FLOYD PATTERSON, BOXING. When, with a fire burning in his head and in his dark, purposeful fists, Patterson knocked out Ingemar Johansson in the fifth round, he became more than the first man ever to regain the heavyweight championship of the world: in those few minutes he came of age as a man, a fighter and a hero.
JACK NICKLAUS, GOLF. Twenty-year-old Jack was the Arnold Palmer of amateur golf and, next to Palmer, the most talked-about golfer of the year. His 282 in the U.S. Open was second to Palmer's 280 and a record low for an amateur. His 269 at Merion in the World Amateur recalled to followers Bobby Jones's Slam of 1930.
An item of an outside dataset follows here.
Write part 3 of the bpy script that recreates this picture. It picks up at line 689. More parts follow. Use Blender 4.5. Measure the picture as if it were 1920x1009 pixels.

EVGENY GRISHIN, WINTER SPORTS. At Squaw Valley the athletes did far more than win medals. They enjoyed themselves, and they enjoyed one another. The friendliest and most charming man at the Games was Russia's speed skater (two gold medals), Grishin, whose warm and open ways helped make the 1960 Winter Games the most successful ever held.
DARLENE HARD, TENNIS. Last September Darlene finally won the women's national singles title. The bouncy 25-year-old Californian had previously reached the semifinals three times and the finals once, and it was beginning to look as if she was doomed to second-class status for life. But on her eighth try, Darlene defeated Maria Bueno and made it.
JACK BRABHAM, MOTOR SPORTS. In winning his second straight world championship, this cool Australian proved himself to be one of the fastest, most scientific road racing drivers ever. Eminently sensible, he never overstrained his British Coopers, never drove faster than necessary to win.
JOE BELLINO, FOOTBALL. Every enemy defense was keyed against him, yet the chunky Navy halfback with the pistonlike legs scored 110 points, ran for 834 yards, threw and caught passes, quick-kicked, blocked and tackled. To him, All-America was less important than a tribute paid him by his teammates: "It is a privilege to play with Joe Bellino."
JEFF FARRELL, SWIMMING. As the packed Detroit galleries looked on in uneasy disbelief, this 23-year-old Kansan, who only six days before had been operated on for appendicitis, competed in the U.S. Olympic trials. On his sixth and final try he made the team, and three weeks later in Rome anchored both U.S. relay teams to Olympic and world records.
NORMAN VAN BROCKLIN, PRO FOOTBALL. Ever since he came to the Los Angeles Rams in 1949, the quiet, cheerful tactician now with the Philadelphia Eagles has been one of pro football's two or three best quarterbacks. An accurate passer and a brilliant strategist who calls his own plays, he also has, in abundance, that air of authority which is essential to leadership. No player now playing in the National Football League is more respected by his fellow craftsmen.
J. D. SCHAPIRO, HORSE RACING. The Washington D.C. International, which seeks to bring together the best race horses in the world, acquired in its ninth renewal total recognition as a unique event, and the credit for this belongs to John Schapiro, president of Maryland's Laurel Race Course and for years a devoted champion of international Thoroughbred competition.
JACK RILEY, HOCKEY. Imaginative and persevering, Coach Jack Riley built, molded and patched together a team of amateur U.S. skaters who upset Canada and U.S.S.R. and scored a startling Winter Olympics victory.
RAIMONDO D'INZEO, HORSE SHOWS. No other show jumping rider was even close to the daring Italian army reserve officer who captured the Olympic gold medal, then, for the second time, won the world championship.
FRANCIS CHICHESTER, YACHTING. Alone in his 39-foot Gipsy Moth III this British mapmaker-sailor, a vigorous 58, battled a succession of storms to win the Slocum Society's first transatlantic solo sailing race.
PETE NEWELL, BASKETBALL. One of the finest leaders of young men in sport and a brilliant tactical innovator, Newell ended a distinguished career at California by coaching the U.S. Olympic team to victory at Rome.